* _Task objective_:
Quote the listing in full, exactly as given, minus any pictures.

* _Material_:
## Start

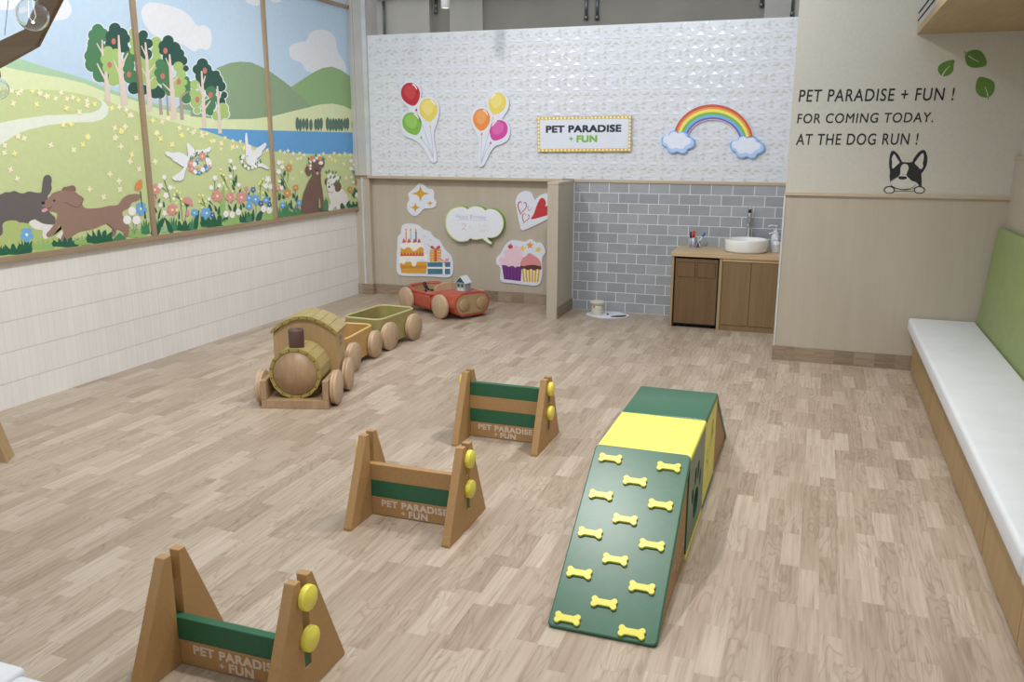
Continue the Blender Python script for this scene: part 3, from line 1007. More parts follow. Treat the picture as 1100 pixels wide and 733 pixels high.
for pts in ([(247, 40), (270, 90), (280, 200), (290, 340)], [(95, 215), (95, 260), (90, 330)], [(135, 285), (100, 315)], [(155, 160), (200, 240), (250, 340)], [(180, 170), (205, 250)], [(540, 230), (540, 400)], [(570, 210), (545, 290)], [(600, 290), (625, 330)], [(470, 335), (480, 360)], [(40, 420), (80, 470)], [(405, 330), (400, 350)], [(265, 420), (260, 450)], [(500, 460), (500, 560)]):
    stem(KG, pts, 5)
for x, y, r in ((247, 28, 22), (285, 98, 22), (250, 182, 20), (95, 195, 24), (60, 292, 22), (138, 270, 22), (330, 265, 20), (38, 405, 16), (617, 208, 30), (597, 272, 26), (645, 280, 26)):
    daisy(KG, x, y, r, c_wh, 5, c_wh)
for x, y in ((153, 112), (148, 150), (182, 162), (205, 200), (180, 245), (250, 232), (208, 308), (270, 325), (567, 205), (542, 232), (530, 252), (566, 262), (525, 330), (568, 340), (565, 390)):
    A.p(KG(circ(x, y, 10, 13, 8)), c_yf)
daisy(KG, 118, 372, 56, c_pk, 7)
daisy(KG, 245, 385, 46, c_pk, 5)
daisy(KG, 355, 385, 56, c_pk, 7)
daisy(KG, 405, 300, 22, c_pk, 5, c_pk)
for x, y, r, m in ((430, 392, 32, c_bl), (495, 405, 46, c_bl), (432, 472, 36, c_bl), (600, 412, 32, c_bl), (472, 310, 26, c_db), (548, 445, 28, c_db), (632, 455, 24, c_db), (12, 540, 46, c_bl), (70, 560, 28, c_db)):
    daisy(KG, x, y, r, m, 5, c_wh)
for x, y in ((203, 550), (265, 557), (325, 530), (573, 500), (628, 515)):
    A.p(KG(circ(x, y, 26, 34, 10)), c_wh)
    A.p(KG(circ(x, y + 4, 9, 12, 8)), c_cloud)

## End

* _Result of the exercise_:
Continue the Blender Python script for this scene: part 3, from line 1007. More parts follow. Treat the picture as 1100 pixels wide and 733 pixels high.
for pts in ([(247, 40), (270, 90), (280, 200), (290, 340)], [(95, 215), (95, 260), (90, 330)], [(135, 285), (100, 315)], [(155, 160), (200, 240), (250, 340)], [(180, 170), (205, 250)], [(540, 230), (540, 400)], [(570, 210), (545, 290)], [(600, 290), (625, 330)], [(470, 335), (480, 360)], [(40, 420), (80, 470)], [(405, 330), (400, 350)], [(265, 420), (260, 450)], [(500, 460), (500, 560)]):
    stem(KG, pts, 5)
for x, y, r in ((247, 28, 22), (285, 98, 22), (250, 182, 20), (95, 195, 24), (60, 292, 22), (138, 270, 22), (330, 265, 20), (38, 405, 16), (617, 208, 30), (597, 272, 26), (645, 280, 26)):
    daisy(KG, x, y, r, c_wh, 5, c_wh)
for x, y in ((153, 112), (148, 150), (182, 162), (205, 200), (180, 245), (250, 232), (208, 308), (270, 325), (567, 205), (542, 232), (530, 252), (566, 262), (525, 330), (568, 340), (565, 390)):
    A.p(KG(circ(x, y, 10, 13, 8)), c_yf)
daisy(KG, 118, 372, 56, c_pk, 7)
daisy(KG, 245, 385, 46, c_pk, 5)
daisy(KG, 355, 385, 56, c_pk, 7)
daisy(KG, 405, 300, 22, c_pk, 5, c_pk)
for x, y, r, m in ((430, 392, 32, c_bl), (495, 405, 46, c_bl), (432, 472, 36, c_bl), (600, 412, 32, c_bl), (472, 310, 26, c_db), (548, 445, 28, c_db), (632, 455, 24, c_db), (12, 540, 46, c_bl), (70, 560, 28, c_db)):
    daisy(KG, x, y, r, m, 5, c_wh)
for x, y in ((203, 550), (265, 557), (325, 530), (573, 500), (628, 515)):
    A.p(KG(circ(x, y, 26, 34, 10)), c_wh)
    A.p(KG(circ(x, y + 4, 9, 12, 8)), c_cloud)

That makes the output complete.